** Start of Given data **

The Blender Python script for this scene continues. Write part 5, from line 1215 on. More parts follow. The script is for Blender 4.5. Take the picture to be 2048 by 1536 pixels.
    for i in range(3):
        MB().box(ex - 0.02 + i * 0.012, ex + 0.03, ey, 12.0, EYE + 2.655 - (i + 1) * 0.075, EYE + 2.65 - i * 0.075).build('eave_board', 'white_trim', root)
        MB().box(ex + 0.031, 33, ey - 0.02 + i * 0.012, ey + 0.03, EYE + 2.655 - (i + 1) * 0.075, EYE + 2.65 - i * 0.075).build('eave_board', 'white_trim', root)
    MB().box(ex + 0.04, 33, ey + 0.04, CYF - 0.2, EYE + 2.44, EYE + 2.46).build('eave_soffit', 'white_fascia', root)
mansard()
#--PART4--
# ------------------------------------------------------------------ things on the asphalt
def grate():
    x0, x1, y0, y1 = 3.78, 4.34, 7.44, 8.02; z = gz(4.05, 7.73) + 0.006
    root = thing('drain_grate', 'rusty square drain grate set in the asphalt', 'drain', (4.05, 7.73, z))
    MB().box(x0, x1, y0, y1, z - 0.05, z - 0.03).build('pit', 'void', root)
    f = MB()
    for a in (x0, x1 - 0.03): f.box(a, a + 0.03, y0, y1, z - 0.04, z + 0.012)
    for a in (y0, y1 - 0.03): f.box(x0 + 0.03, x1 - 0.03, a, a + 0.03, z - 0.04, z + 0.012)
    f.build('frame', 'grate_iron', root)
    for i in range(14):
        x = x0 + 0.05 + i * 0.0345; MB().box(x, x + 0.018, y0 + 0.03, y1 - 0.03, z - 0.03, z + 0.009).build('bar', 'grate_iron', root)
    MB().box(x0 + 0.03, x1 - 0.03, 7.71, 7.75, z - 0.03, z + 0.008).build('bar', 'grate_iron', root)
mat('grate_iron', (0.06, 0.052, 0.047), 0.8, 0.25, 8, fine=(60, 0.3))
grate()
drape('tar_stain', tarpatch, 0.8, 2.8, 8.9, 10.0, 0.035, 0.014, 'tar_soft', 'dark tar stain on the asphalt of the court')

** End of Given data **

Restate the data above word for word, please.

The Blender Python script for this scene continues. Write part 5, from line 1215 on. More parts follow. The script is for Blender 4.5. Take the picture to be 2048 by 1536 pixels.
    for i in range(3):
        MB().box(ex - 0.02 + i * 0.012, ex + 0.03, ey, 12.0, EYE + 2.655 - (i + 1) * 0.075, EYE + 2.65 - i * 0.075).build('eave_board', 'white_trim', root)
        MB().box(ex + 0.031, 33, ey - 0.02 + i * 0.012, ey + 0.03, EYE + 2.655 - (i + 1) * 0.075, EYE + 2.65 - i * 0.075).build('eave_board', 'white_trim', root)
    MB().box(ex + 0.04, 33, ey + 0.04, CYF - 0.2, EYE + 2.44, EYE + 2.46).build('eave_soffit', 'white_fascia', root)
mansard()
#--PART4--
# ------------------------------------------------------------------ things on the asphalt
def grate():
    x0, x1, y0, y1 = 3.78, 4.34, 7.44, 8.02; z = gz(4.05, 7.73) + 0.006
    root = thing('drain_grate', 'rusty square drain grate set in the asphalt', 'drain', (4.05, 7.73, z))
    MB().box(x0, x1, y0, y1, z - 0.05, z - 0.03).build('pit', 'void', root)
    f = MB()
    for a in (x0, x1 - 0.03): f.box(a, a + 0.03, y0, y1, z - 0.04, z + 0.012)
    for a in (y0, y1 - 0.03): f.box(x0 + 0.03, x1 - 0.03, a, a + 0.03, z - 0.04, z + 0.012)
    f.build('frame', 'grate_iron', root)
    for i in range(14):
        x = x0 + 0.05 + i * 0.0345; MB().box(x, x + 0.018, y0 + 0.03, y1 - 0.03, z - 0.03, z + 0.009).build('bar', 'grate_iron', root)
    MB().box(x0 + 0.03, x1 - 0.03, 7.71, 7.75, z - 0.03, z + 0.008).build('bar', 'grate_iron', root)
mat('grate_iron', (0.06, 0.052, 0.047), 0.8, 0.25, 8, fine=(60, 0.3))
grate()
drape('tar_stain', tarpatch, 0.8, 2.8, 8.9, 10.0, 0.035, 0.014, 'tar_soft', 'dark tar stain on the asphalt of the court')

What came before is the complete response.